That matters for Greater Washington. In cities such as Phoenix and Los Angeles, AV deployment is already moving beyond pilot programs, with expanding service, transit connections, and new operational investments showing what real-world integration can look like. Yet Greater Washington still does not have a clear regional path for fully autonomous vehicle deployment.
Federal momentum is real, but local policy still determines what happens on our streets
One of the clearest messages from the forum was that federal leadership can help modernize outdated rules, set clearer standards, and build public confidence in autonomous vehicle technology, especially because many existing safety rules were written for vehicles built around a human driver. NHTSA’s framework reflects that reality.
But AV deployment will not be decided at the federal level alone. In Greater Washington, state law, local permitting, roadway ownership, emergency response protocols, and agency coordination all shape whether companies can move from testing to service.
Today, D.C.’s legal framework remains limited to testing. In Maryland, SB909 would establish statewide standards for fully autonomous vehicles, but it remains pending. In Virginia, SB670 would create a framework for commercial fully autonomous vehicles, yet lawmakers delayed action and may revisit it next year.
If federal officials are signaling that the U.S. needs clearer rules of the road, Greater Washington cannot answer with a patchwork of delays, half-steps, and conflicting local standards.

The DMV’s fragmentation is not just inconvenient. It is a competitive disadvantage
This region already knows the cost of fragmentation. Transportation, land use, and infrastructure decisions are too often made jurisdiction by jurisdiction, even when the economy functions as one region. Autonomous vehicle policy is now running into that same problem. A technology that may function seamlessly in one jurisdiction becomes harder to scale if every border introduces a different set of rules, approvals, or operating conditions.

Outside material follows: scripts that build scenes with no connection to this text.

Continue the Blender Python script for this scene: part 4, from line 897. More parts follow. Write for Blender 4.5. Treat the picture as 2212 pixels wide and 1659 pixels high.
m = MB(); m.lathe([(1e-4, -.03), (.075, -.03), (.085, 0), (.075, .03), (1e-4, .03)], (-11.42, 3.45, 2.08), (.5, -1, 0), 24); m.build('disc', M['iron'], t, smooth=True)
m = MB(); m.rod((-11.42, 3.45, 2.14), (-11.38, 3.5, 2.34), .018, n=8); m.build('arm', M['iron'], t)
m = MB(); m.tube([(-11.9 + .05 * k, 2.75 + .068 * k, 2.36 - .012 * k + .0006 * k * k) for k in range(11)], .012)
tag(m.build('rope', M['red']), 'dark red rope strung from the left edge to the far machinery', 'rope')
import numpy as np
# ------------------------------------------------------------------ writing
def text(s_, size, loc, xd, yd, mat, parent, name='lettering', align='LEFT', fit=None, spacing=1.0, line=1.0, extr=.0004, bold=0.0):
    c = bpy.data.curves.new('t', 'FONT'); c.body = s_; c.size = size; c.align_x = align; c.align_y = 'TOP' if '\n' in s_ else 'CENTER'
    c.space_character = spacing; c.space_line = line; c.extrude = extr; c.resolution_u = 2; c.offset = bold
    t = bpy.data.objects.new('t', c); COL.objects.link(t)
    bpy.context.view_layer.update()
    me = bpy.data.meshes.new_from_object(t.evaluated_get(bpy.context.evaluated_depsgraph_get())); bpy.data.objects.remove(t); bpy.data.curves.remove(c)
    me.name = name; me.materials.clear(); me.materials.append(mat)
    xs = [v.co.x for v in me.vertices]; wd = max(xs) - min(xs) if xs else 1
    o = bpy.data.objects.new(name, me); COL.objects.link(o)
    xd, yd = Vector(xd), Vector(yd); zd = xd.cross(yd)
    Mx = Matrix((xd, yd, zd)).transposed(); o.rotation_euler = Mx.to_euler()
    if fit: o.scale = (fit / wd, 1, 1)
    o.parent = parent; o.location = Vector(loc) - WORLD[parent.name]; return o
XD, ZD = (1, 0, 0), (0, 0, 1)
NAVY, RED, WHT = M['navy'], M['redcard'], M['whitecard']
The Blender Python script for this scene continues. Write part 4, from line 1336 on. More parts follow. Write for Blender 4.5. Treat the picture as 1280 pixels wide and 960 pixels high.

Meanwhile, the industry is not standing still. Waymo is already operating at significant scale nationally, with more than 400,000 weekly rides and nearly 200 million fully autonomous miles on public roads. In Phoenix, the company has continued expanding service and investing in U.S. fleet manufacturing. In Los Angeles, it has tested ways to connect AV service with public transit trips. Greater Washington, by contrast, is still working through the rules needed to move beyond testing.
If this region wants to attract investment, support innovation, and shape how these systems fit into transit and regional mobility, it cannot remain a market where companies can test but not meaningfully deploy.
This should not be a debate about one company. It should be a debate about the right framework
The Board of Trade’s role is not to pick winners. It is to help shape the policy environment the region needs to compete.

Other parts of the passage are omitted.